Introduction

Due to rapid growth of network technology, e-voting systems have been expected to make our modern social life more convenient, efficient and inexpensive. We even see that electronic polling is now a viable alternative for many non-governmental elections and surveys, and it is likely to become viable soon for governmental elections as well. Like in traditional election systems, democracy and privacy are very important issues to be considered carefully in the design of an e-voting system.

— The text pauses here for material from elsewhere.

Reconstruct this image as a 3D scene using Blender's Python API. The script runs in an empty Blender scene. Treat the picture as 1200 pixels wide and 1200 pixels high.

The security characteristics of a secure voting system are summarized as follows :

1. Eligibility: only authorized voters can vote.

2. Unreusability: no one can vote more than once (no double voting).

3. Untraceability: no one can determine for whom anyone else voted.

4. Unduplicatability: no one can duplicate anyone else's vote.

5. Unchangeability: no one can change anyone else's vote without being discovered.

6. Verifiability: every voter can make sure that his vote has been taken into account in the final tabulation.

From the viewpoint of underlying cryptographic mechanisms, most existing e-voting schemes in recent years can be roughly classified into three categories:

1. all-or-nothing based schemes
2. blind signature based schemes , and
3. the schemes based on probabilistic encryption and homomorphic functions .

The first category of the schemes is inefficient because of the complexity of the all-or-nothing protocol. In order to keep different voters from being assigned the same tag, a method to avoid conflict is addressed in , the method is not quite acceptable because increasing number of identification tags can not efficiently reduce the probability of conflict, but tremendously increase the computational complexity. Actually, the computational complexity of these schemes goes far beyond what a practical system could handle. This is determined by the complexity of the all-or-nothing protocol itself, on which all the schemes are based.
Abstractly, the blind signature based schemes are similar to those based on all-or-nothing. The difference is that blind signature, instead of all-or-nothing protocol, is used to dissociate ballots from voters in signature based schemes. The schemes of the first two categories satisfy all of the properties mentioned above, but the blind signature based schemes are much more efficient because of their low complexity of computation and simplicity of protocols. This is why they are more practical.
The schemes based on probabilistic encryption and homomorphic functions are designed to be receipt-free. In such schemes, it is difficult for a voter to prove to someone else that how he voted, therefore buying and selling votes could be avoided. However, these schemes not only are very sophisticated with very high computational complexity (because of probabilistic encryption), but also have two physical assumptions: "secure booth" and "secure channel" (between the authority and booth) - even if the the assumption could come true , these kind of schemes make the election go back to the traditional fashion - the voters must go to the booth to cast their ballots, and it is thought inconvenient and practically unacceptable in most current applications of e-voting . Because of the computational complexity and physical assumptions, these schemes may only be theoretically interesting.
In fact, most current implementations of e-voting systems are based on blind signature due to the consideration of computational complexity .
In this paper, we propose a new practical e-voting scheme, which is also blind signature based. We achieve all the desired properties of eligibility, unreusability, untraceability, unduplicatability, unchangeability and verifiability at the cost of receipt-freeness. Unlike previous blind signature based schemes, in which the ballots of voters are signed by an authority, the authority in our scheme signed its blind signature on voters' public keys, called tallying keys. The voters keep and use their corresponding private keys, called voting keys to sign their ballots in elections hereafter. With the the blind signature of the authority on the tallying keys, the tallier (as well as other interested person) can verify the authenticity of tallying keys of authorized voters. And with the authenticated tallying keys, the validity of ballots can be verified. The blind signature is used in the scheme to dissociate tallying key from the identity of the voter to achieve untracebility. Having the authority sign blind signature on tallying keys instead of ballots, the voters are able to change their minds in voting period, and also, only one registration is needed for multiple selections - this simplifies the administration of elections. Moreover, it is more difficult for anyone (including the authority) to cast votes for abstaining voters in our scheme than the in previous ones , because after the registration, all of the validated tallying keys will be published and only the authorized voters who hold the corresponding voting keys can sign valid ballots. In our scheme, a voter also can correct his miscounted vote (if any) without revealing his ballots. Because of the simplicity of the protocols, low complexity of computation, as well as efficiency of administration, we believe it is a practical e-voting scheme, especially suitable for the elections of some community, such as campus election, no matter how large the election scale is.